Begin with the first line and repeat exactly through the line containing "sc.camera = cam"; leave every image out.
----
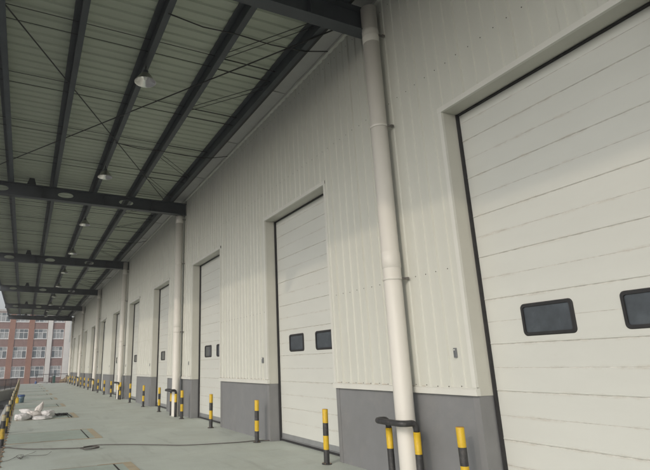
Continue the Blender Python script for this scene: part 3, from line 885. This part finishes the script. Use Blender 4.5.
# ------------------------------------------------------------------ camera
cd = bpy.data.cameras.new('camera'); cam = bpy.data.objects.new('camera', cd); COL.objects.link(cam)
yaw, pitch, roll = math.radians(24.69719928), math.radians(15.78218343), math.radians(-1.30416879)
fwd = Vector((math.sin(yaw)*math.cos(pitch), math.cos(yaw)*math.cos(pitch), math.sin(pitch)))
right = Vector((math.cos(yaw), -math.sin(yaw), 0)); up = right.cross(fwd)
r_ = right*math.cos(roll)+up*math.sin(roll); u_ = -right*math.sin(roll)+up*math.cos(roll)
cam.matrix_world = Matrix(((r_.x, u_.x, -fwd.x, 0), (r_.y, u_.y, -fwd.y, 0), (r_.z, u_.z, -fwd.z, 1.61976), (0, 0, 0, 1)))
cd.sensor_fit = 'HORIZONTAL'; cd.sensor_width = 36; cd.lens = 36*509.6907/650
cd.shift_x = (325-263.7901)/650; cd.shift_y = -(235-219.9412)/650
cd.clip_end = 3000; cd.clip_start = .05
sc.camera = cam

# ------------------------------------------------------------------ light
AZ, EL = math.radians(30), math.radians(24.9)      # sun over the yard, a little behind the camera
sd = Vector((-math.cos(AZ)*math.cos(EL), -math.sin(AZ)*math.cos(EL), math.sin(EL)))
SUN, SKY, EXPO = 0.48, .15, 0.17
ld = bpy.data.lights.new('sun', 'SUN'); ld.energy = SUN; ld.angle = math.radians(.9); ld.color = (1, .845, .66)
lo = bpy.data.objects.new('sun', ld); COL.objects.link(lo)
lo.rotation_euler = sd.to_track_quat('Z', 'Y').to_euler(); lo.location = sd*60
w = bpy.data.worlds.new('World'); sc.world = w; w.use_nodes = True
N = w.node_tree.nodes; L = w.node_tree.links
bg = N['Background']; bg.inputs['Strength'].default_value = SKY
sk = N.new('ShaderNodeTexSky'); sk.sky_type = 'NISHITA'; sk.sun_disc = False
sk.sun_elevation = EL; sk.sun_rotation = math.atan2(sd.x, sd.y) % (2*PI)
sk.air_density = 1.0; sk.dust_density = 3.0; sk.ozone_density = 1.0
hs = N.new('ShaderNodeHueSaturation'); hs.inputs['Saturation'].default_value = .3
L.new(sk.outputs[0], hs.inputs['Color']); L.new(hs.outputs[0], bg.inputs['Color'])
vs = sc.view_settings
vs.view_transform = 'Standard'; vs.look = 'None'; vs.gamma = 1; vs.exposure = EXPO; vs.use_curve_mapping = False
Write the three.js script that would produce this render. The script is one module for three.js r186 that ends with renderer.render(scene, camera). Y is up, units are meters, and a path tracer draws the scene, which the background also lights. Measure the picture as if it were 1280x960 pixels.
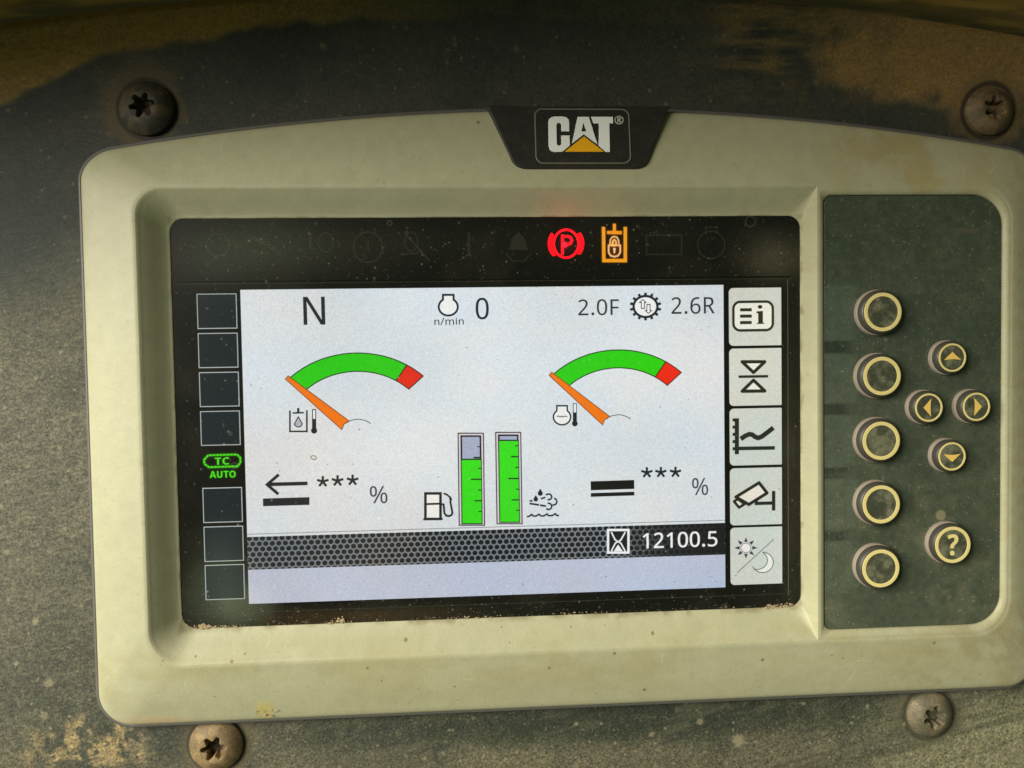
import * as THREE from 'three';
import { mergeGeometries } from 'three/addons/utils/BufferGeometryUtils.js';
import { FontLoader } from 'three/addons/loaders/FontLoader.js';

// ---------------------------------------------------------------- camera, light, exposure (all sizes below are written in millimetres, U turns them into metres)
const U = 0.001;
const scene = new THREE.Scene();
const EYE = [-6.6935, 24.2048, 219.0229];
const ROT = [[0.997956, 0.0179837, -0.0613223], [-0.0158777, 0.9992731, 0.0346593], [0.0619011, -0.0336148, 0.9975161]];
const FOCAL = 961;                                              // in pixels of the 1280 x 960 photograph
const camera = new THREE.PerspectiveCamera(2 * Math.atan(480 / FOCAL) * 180 / Math.PI, 4 / 3, 0.01, 20);
camera.position.set(EYE[0] * U, EYE[1] * U, EYE[2] * U);
camera.quaternion.setFromRotationMatrix(new THREE.Matrix4().set(
  ROT[0][0], ROT[0][1], ROT[0][2], 0, ROT[1][0], ROT[1][1], ROT[1][2], 0, ROT[2][0], ROT[2][1], ROT[2][2], 0, 0, 0, 0, 1));
scene.background = new THREE.Color().setRGB(0.08, 0.104, 0.066);   // the dim inside of the cab
const cabWindow = new THREE.RectAreaLight(new THREE.Color().setRGB(1, 0.965, 0.88), 18, 1.05, 0.95);   // daylight from the side window, up on the left
cabWindow.position.set(-1.2, 0.52, 0.98);
cabWindow.lookAt(0.02, -0.03, 0);
scene.add(cabWindow);
const renderer = new THREE.WebGLRenderer({ antialias: true });
renderer.toneMapping = THREE.LinearToneMapping;
renderer.toneMappingExposure = 1;
renderer.shadowMap.enabled = true;

// ---------------------------------------------------------------- helpers
// A point of the photograph on the plane z (mm) in front of the display face.
function pm(px, py, z = 0) {
  const d = [(px - 640) / FOCAL, -(py - 480) / FOCAL, -1];
  const w = ROT.map((r) => r[0] * d[0] + r[1] * d[1] + r[2] * d[2]);
  const s = (z - EYE[2]) / w[2];
  return [EYE[0] + s * w[0], EYE[1] + s * w[1]];
}
let seed = 7;
const rnd = () => { seed = (seed * 1664525 + 1013904223) >>> 0; return seed / 4294967296; };
const clamp = (v, a = 0, b = 1) => Math.min(b, Math.max(a, v));
const sm = (a, b, v) => { const t = clamp((v - a) / (b - a)); return t * t * (3 - 2 * t); };
const mixf = (a, b, t) => a + (b - a) * t;
const PERM = new Float32Array(65536);
for (let i = 0; i < 65536; i++) PERM[i] = rnd();
function vn(x, y, s = 0) {
  const xi = Math.floor(x), yi = Math.floor(y); let fx = x - xi, fy = y - yi;
  fx = fx * fx * (3 - 2 * fx); fy = fy * fy * (3 - 2 * fy);
  const h = (a, b) => PERM[((a * 374761 + b * 668265 + s * 9176) ^ ((a * 31 + s) * (b * 17 + 3))) & 65535];
  return mixf(mixf(h(xi, yi), h(xi + 1, yi), fx), mixf(h(xi, yi + 1), h(xi + 1, yi + 1), fx), fy);
}
function fbm(x, y, n = 4, s = 0) { let a = 0.5, t = 0, m = 0; for (let i = 0; i < n; i++) { t += a * vn(x, y, s + i); m += a; a *= 0.55; x = x * 2.03 + 11.3; y = y * 2.03 + 5.7; } return t / m; }
const mix3 = (a, b, t) => [mixf(a[0], b[0], t), mixf(a[1], b[1], t), mixf(a[2], b[2], t)];

// A texture of w x h pixels over the rectangle x0..x1, y0..y1 (mm); f gives sRGB 0..255, or one grey number.
function dataTex(w, h, [x0, x1, y0, y1], f, grey = false) {
  const d = new Uint8Array(w * h * 4);
  for (let j = 0; j < h; j++) for (let i = 0; i < w; i++) {
    const c = f(x0 + (i + 0.5) / w * (x1 - x0), y0 + (j + 0.5) / h * (y1 - y0)), o = (j * w + i) * 4;
    if (grey) d[o] = d[o + 1] = d[o + 2] = clamp(c) * 255; else { d[o] = clamp(c[0], 0, 255); d[o + 1] = clamp(c[1], 0, 255); d[o + 2] = clamp(c[2], 0, 255); }
    d[o + 3] = 255;
  }
  const t = new THREE.DataTexture(d, w, h); t.magFilter = t.minFilter = THREE.LinearFilter;
  if (!grey) t.colorSpace = THREE.SRGBColorSpace;
  t.wrapS = t.wrapT = THREE.MirroredRepeatWrapping; t.needsUpdate = true; return t;
}
function planarUV(g, [x0, x1, y0, y1]) {
  const p = g.attributes.position, uv = new Float32Array(p.count * 2);
  for (let i = 0; i < p.count; i++) { uv[2 * i] = (p.getX(i) - x0) / (x1 - x0); uv[2 * i + 1] = (p.getY(i) - y0) / (y1 - y0); }
  g.setAttribute('uv', new THREE.BufferAttribute(uv, 2)); return g;
}
const numbered = (() => { const used = new Map(); return (name, parent) => { const k = parent.uuid + name, n = used.get(k) ?? 0; used.set(k, n + 1); return n ? name + '_' + String(n).padStart(3, '0') : name; }; })();
function merged(list) { return list.length === 1 ? list[0] : mergeGeometries(list.map((g) => { const q = g.index ? g.toNonIndexed() : g; for (const k of Object.keys(q.attributes)) if (!['position', 'normal', 'uv'].includes(k)) q.deleteAttribute(k); return q; })); }
// One named mesh from geometries in mm, in the axes of its thing (whose base lies at o, in mm).
function obj(name, geos, material, parent = scene, o = [0, 0, 0]) {
  const g = merged(Array.isArray(geos) ? geos : [geos]);
  g.translate(-o[0], -o[1], -o[2]); g.scale(U, U, U);
  const m = new THREE.Mesh(g, material); m.name = numbered(name, parent); m.castShadow = m.receiveShadow = true;
  parent.add(m); return m;
}
function thing(name, label, category, o, group) {
  const t = new THREE.Group(); t.name = numbered(name, scene); t.position.set(o[0] * U, o[1] * U, o[2] * U);
  t.userData = { label, category }; if (group) t.userData.group = group;
  scene.add(t); return t;
}

// Loops for lofting: left edge up, top edge, right edge down, bottom edge back, with a bend at each corner; always the same number of points.
const NC = 12, NV = 16, NT = 72;
function loop({ L, R, B, T, r, z }) {                            // T is a number or a function of x; r = [tl, tr, br, bl]
  const top = typeof T === 'function' ? T : () => T, [tl, tr, br, bl] = r, out = [];
  const K = 0.5523, bend = (a, c, b) => { for (let i = 1; i < NC; i++) { const t = i / NC, q = 1 - t, ac = [mixf(a[0], c[0], K), mixf(a[1], c[1], K)], bc = [mixf(b[0], c[0], K), mixf(b[1], c[1], K)];
    out.push([0, 1].map((k) => q * q * q * a[k] + 3 * q * q * t * ac[k] + 3 * q * t * t * bc[k] + t * t * t * b[k])); } };
  const line = (n, f) => { for (let i = 0; i <= n; i++) out.push(f(i / n)); };
  const tlA = [L, top(L + tl) - tl * 0.95], tlB = [L + tl, top(L + tl)], trB = [R - tr, top(R - tr)], trA = [R, top(R - tr) - tr * 0.95];
  line(NV, (t) => [L, mixf(B + bl, tlA[1], t)]); bend(tlA, [L, top(L + tl * 0.35)], tlB);
  line(NT, (t) => { const x = mixf(L + tl, R - tr, t); return [x, top(x)]; }); bend(trB, [R, top(R - tr * 0.35)], trA);
  line(NV, (t) => [R, mixf(trA[1], B + br, t)]); bend([R, B + br], [R, B], [R - br, B]);
  line(NT, (t) => [mixf(R - br, L + bl, t), B]); bend([L + bl, B], [L, B], [L, B + bl]);
  return out.map(([x, y]) => [x, y, typeof z === 'function' ? z(x, y) : z]);
}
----
* _Result of the task_:
Continue the Blender Python script for this scene: part 3, from line 885. This part finishes the script. Use Blender 4.5.
# ------------------------------------------------------------------ camera
cd = bpy.data.cameras.new('camera'); cam = bpy.data.objects.new('camera', cd); COL.objects.link(cam)
yaw, pitch, roll = math.radians(24.69719928), math.radians(15.78218343), math.radians(-1.30416879)
fwd = Vector((math.sin(yaw)*math.cos(pitch), math.cos(yaw)*math.cos(pitch), math.sin(pitch)))
right = Vector((math.cos(yaw), -math.sin(yaw), 0)); up = right.cross(fwd)
r_ = right*math.cos(roll)+up*math.sin(roll); u_ = -right*math.sin(roll)+up*math.cos(roll)
cam.matrix_world = Matrix(((r_.x, u_.x, -fwd.x, 0), (r_.y, u_.y, -fwd.y, 0), (r_.z, u_.z, -fwd.z, 1.61976), (0, 0, 0, 1)))
cd.sensor_fit = 'HORIZONTAL'; cd.sensor_width = 36; cd.lens = 36*509.6907/650
cd.shift_x = (325-263.7901)/650; cd.shift_y = -(235-219.9412)/650
cd.clip_end = 3000; cd.clip_start = .05
sc.camera = cam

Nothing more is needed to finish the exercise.